Exercise
Copy out each line that mentions the word "picture".
[Start of Source data]
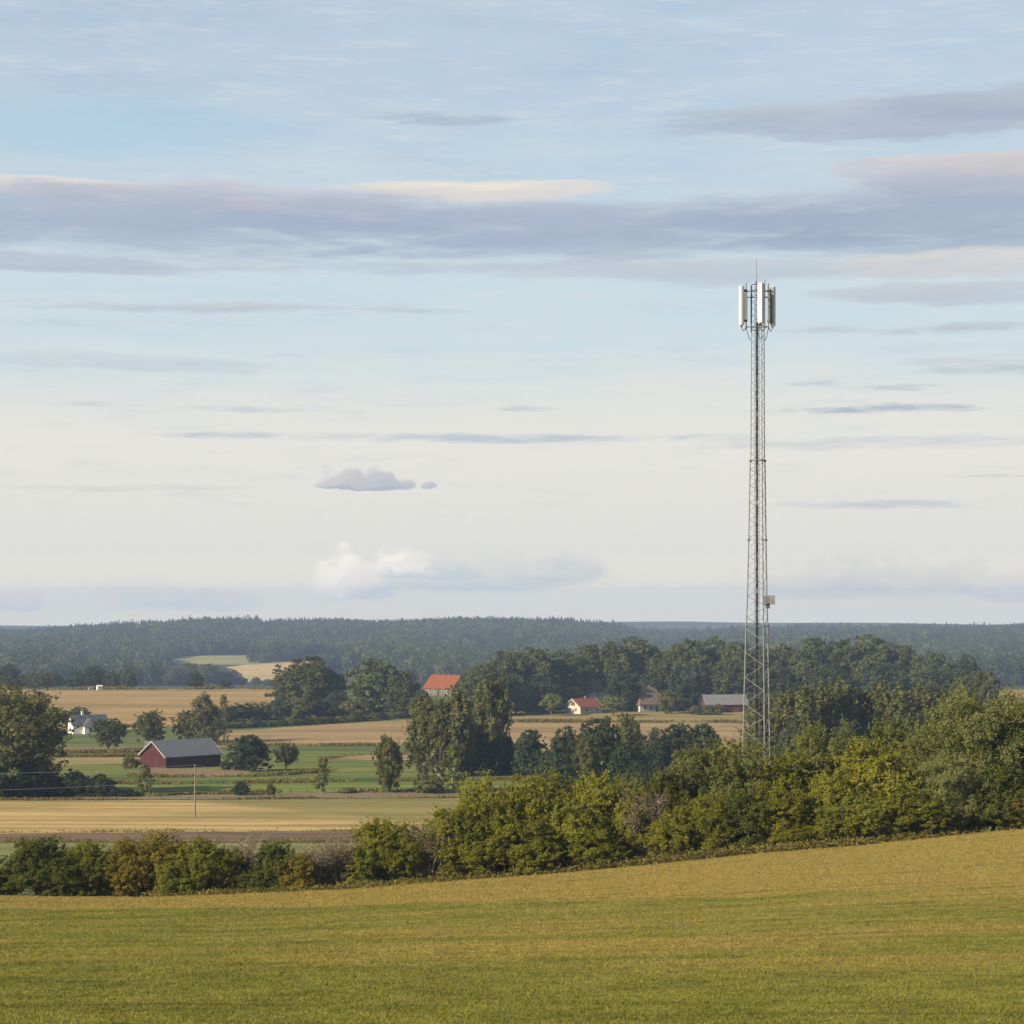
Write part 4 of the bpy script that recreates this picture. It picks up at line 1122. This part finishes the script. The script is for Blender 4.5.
def mast():
    D = 136.0
    k = F / D                                   # px per metre there
    x0, y0, zg = at(759.1, D)
    root = empty('lattice_mast', (x0, y0, zg))
    tag(root, 'tall slim lattice telecom mast with white antenna panels at its top', 'mast')
    zr = lambda row: (EYE - row) / k - zg       # height above the foot of a picture row
    rows = np.array([283, 460, 461, 540, 600, 626, 738, 810.])
    wid = np.array([12.6, 14.2, 15.2, 17.8, 20.2, 22.2, 27.3, 30.6]) / k / 1.694
    def Rz(z): return float(np.interp(EYE - (z + zg) * k, rows, wid))
    TH = [R(-72), R(48), R(168)]
    leg = lambda i, z: Vector((Rz(z) * math.sin(TH[i]), Rz(z) * math.cos(TH[i]), z))
    ztop = zr(284)
    levels = [0.0, zr(738), zr(626), zr(600), zr(540), zr(461.2), zr(459.8), ztop]
    for i in range(3):
        m = MB()
        m.tube([leg(i, z) for z in levels], [.060, .056, .052, .048, .044, .042, .032, .030], 8)
        m.build('leg', GALV, root)
        f = MB()
        for z in (zr(460.5), zr(626), zr(540)):
            f.tube([leg(i, z - .06), leg(i, z + .06)], .11, 8)
        f.build('flange', GALVD, root)
        b = MB(); p = leg(i, 0); b.box(p.x - .45, p.x + .45, p.y - .45, p.y + .45, -.6, .12); b.build('footing', CONC, root)
    # lacing: one diagonal per face and bay
    br = []; z = .3; j = 0
    while z < ztop - .4:
        h = max(.46, Rz(z) * 1.732 * .50)
        for i in range(3):
            a, b = (i, (i + 1) % 3) if j % 2 else ((i + 1) % 3, i)
            br.append((leg(a, z), leg(b, min(z + h, ztop)), .023 if z < zr(626) else (.017 if z < zr(460) else .013)))
        z += h; j += 1
    for n, (a, b, r) in enumerate(br[:96]): bar('brace', a, b, r, GALV, root, 5)
    m = MB()
    for a, b, r in br[96:]: m.tube([a, b], r, 5)
    tag(m.build('upper_lacing', GALVD, root), kind='stuff')
    m = MB()
    for zz in (zr(460.5), zr(626), zr(738), ztop, zr(330)):
        for i in range(3): m.tube([leg(i, zz), leg((i + 1) % 3, zz)], .024, 5)
    m.build('ring_frame', GALVD, root)
    # cable ladder with the black feeder bundle
    lx, ly = -.17, -.10
    m = MB()
    for s in (-.16, .16): m.tube([(lx + s, ly, .5), (lx + s, ly, zr(300))], .014, 4)
    zz = .6
    while zz < zr(300): m.tube([(lx - .16, ly, zz), (lx + .16, ly, zz)], .010, 4); zz += .42
    m.build('cable_ladder', GALVD, root)
    m = MB(); g = random.Random(4)
    for q in range(6):
        xx = lx - .075 + q * .03; ph = g.uniform(0, 6)
        zs = [.4 + (zr(322) - .4) * u / 60 for u in range(61)]
        m.tube([(xx + .006 * math.sin(z_ * 2 + ph), ly - .03 + .01 * math.sin(z_ * 3 + ph * 2), z_) for z_ in zs], .019, 5)
    m.build('feeder_cables', CABLE, root)
    m = MB(); zz = 1.0
    while zz < zr(322): m.box(lx - .10, lx + .10, ly - .06, ly + .0, zz, zz + .05); zz += .85
    m.build('cable_clamps', GALVD, root)
    # head: three sectors on stand-off arms, each a tall panel, a pole, a beige remote unit
    zb, zt = zr(325.5), zr(286)
    def sector(px, yo, az, wpan, rru, dep=.16):
        cx = px / k; c = Vector((cx, yo, 0))
        face = Vector((math.sin(R(az)), math.cos(R(az)), 0)); side = Vector((face.y, -face.x, 0))
        M = Matrix.Translation(c) @ Matrix(((side.x, face.x, 0, 0), (side.y, face.y, 0, 0), (0, 0, 1, 0), (0, 0, 0, 1)))
        q = MB(); q.box(-wpan / 2, wpan / 2, -.02, dep, zb, zt, M)
        pan = q.build('antenna_panel', PANEL, root, .03)
        q = MB(); q.box(-wpan / 2 + .03, wpan / 2 - .03, -.075, -.023, zb + .05, zt - .05, M); q.build('panel_back', PANELG, pan)
        q = MB()
        for u in (-.08, 0, .08): q.tube([M @ Vector((u, .06, zb)), M @ Vector((u, .06, zb - .12))], .022, 6)
        q.build('connector', CABLE, pan)
        pole = c - face * .30
        q = MB(); q.tube([(pole.x, pole.y, zb - .25), (pole.x, pole.y, zt + .22)], .038, 8); q.build('antenna_pole', GALVD, root)
        q = MB()
        for zz in (zb + .28, zt - .40):
            q.box(-.09, .09, -.36, -.076, zz, zz + .16, M)
        q.build('clamp', GALVD, root)
        arms = MB()
        i = min(range(3), key=lambda i_: (leg(i_, zt) - Vector((pole.x, pole.y, zt))).length)
        for zz in (zb - .08, zr(297), zr(291)):
            arms.tube([(pole.x, pole.y, zz), leg(i, min(zz, ztop))], .036, 6)
            arms.tube([(pole.x, pole.y, zz), leg((i + 1) % 3, min(zz, ztop))], .026, 6)
        arms.build('support_arm', GALVD, root)
        if rru:
            q = MB()
            Mr = Matrix.Translation(c - face * .42 + side * rru) @ Matrix(((side.x, face.x, 0, 0), (side.y, face.y, 0, 0), (0, 0, 1, 0), (0, 0, 0, 1)))
            q.box(-.12, .12, -.10, .10, zb + .30, zt - .52, Mr); q.build('remote_unit', PANELB, root, .02)
        # drip loop
        q = MB(); pts = []
        e = M @ Vector((0, .06, zb - .12))
        for u in range(13):
            w = u / 12; pts.append((e.x * (1 - w) + pole.x * w, e.y * (1 - w) + pole.y * w, zb - .12 - .30 * math.sin(math.pi * w) + .10 * w))
        q.tube(pts, .024, 6); q.build('jumper_cable', CABLE, root)
        q = MB(); pts = []
        p2 = leg(i, zr(340))
        for u in range(11):
            w = u / 10; pts.append((pole.x * (1 - w) + p2.x * w, pole.y * (1 - w) + p2.y * w, (zb - .1) * (1 - w) + zr(340) * w - .25 * math.sin(math.pi * w)))
        q.tube(pts, .022, 6); q.build('feeder_tail', CABLE, root)
    sector(-16.6, .05, -112, .34, 0, .20)
    sector(-1.6, -1.10, 132, .36, 0, .33)
    sector(13.4, .30, 62, .36, 0, .20)
    for px, yo, r0, r1 in ((-13.2, .0, 292.5, 320), (10.9, .1, 293, 322)):
        q = MB(); q.box(px / k - .10, px / k + .10, yo - .12, yo + .12, zr(r1), zr(r0)); q.build('remote_unit', PANELB, root, .02)
    for px, yo, r0, r1 in ((-8.0, .1, 285, 332), (5.2, -.3, 281, 330), (9.6, .3, 283.5, 322), (-12.6, .2, 282, 292)):
        bar('whip_pole', (px / k, yo, zr(r1)), (px / k, yo, zr(r0)), .032, GALVD, root)
    m = MB(); m.tube([(-.19, 0, zr(292)), (-.19, 0, zr(280)), (-.19, 0, zr(258))], [.04, .022, .012], 6); m.build('lightning_rod', GALVD, root)
    # small equipment box low on the right leg
    m = MB(); lx2 = leg(1, zr(600))
    zc0, zc1 = zr(604), zr(595.5)
    m.box(lx2.x - .28, lx2.x + .14, lx2.y - .55, lx2.y - .10, zc0, zc1)
    bx = m.build('equipment_box', PANELB, root, .015)
    m = MB(); m.box(lx2.x + .145, lx2.x + .50, lx2.y - .60, lx2.y - .02, zc0 - .03, zc1 + .02); m.build('antenna_cover', solid('pale_cover', (.20, .20, .205), .5, 0, .04), bx, .02)
    m = MB(); m.box(lx2.x - .05, lx2.x + .16, lx2.y - .42, lx2.y + .08, zr(608.5), zc0 - .002); m.tube([(lx2.x - .25, lx2.y - .2, zc0 - .03), (lx2.x + .2, lx2.y - .1, zr(607))], .03, 5)
    m.build('bracket', GALVD, bx)
mast()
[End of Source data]
Answer for this exercise
Write part 4 of the bpy script that recreates this picture. It picks up at line 1122. This part finishes the script. The script is for Blender 4.5.
    zr = lambda row: (EYE - row) / k - zg       # height above the foot of a picture row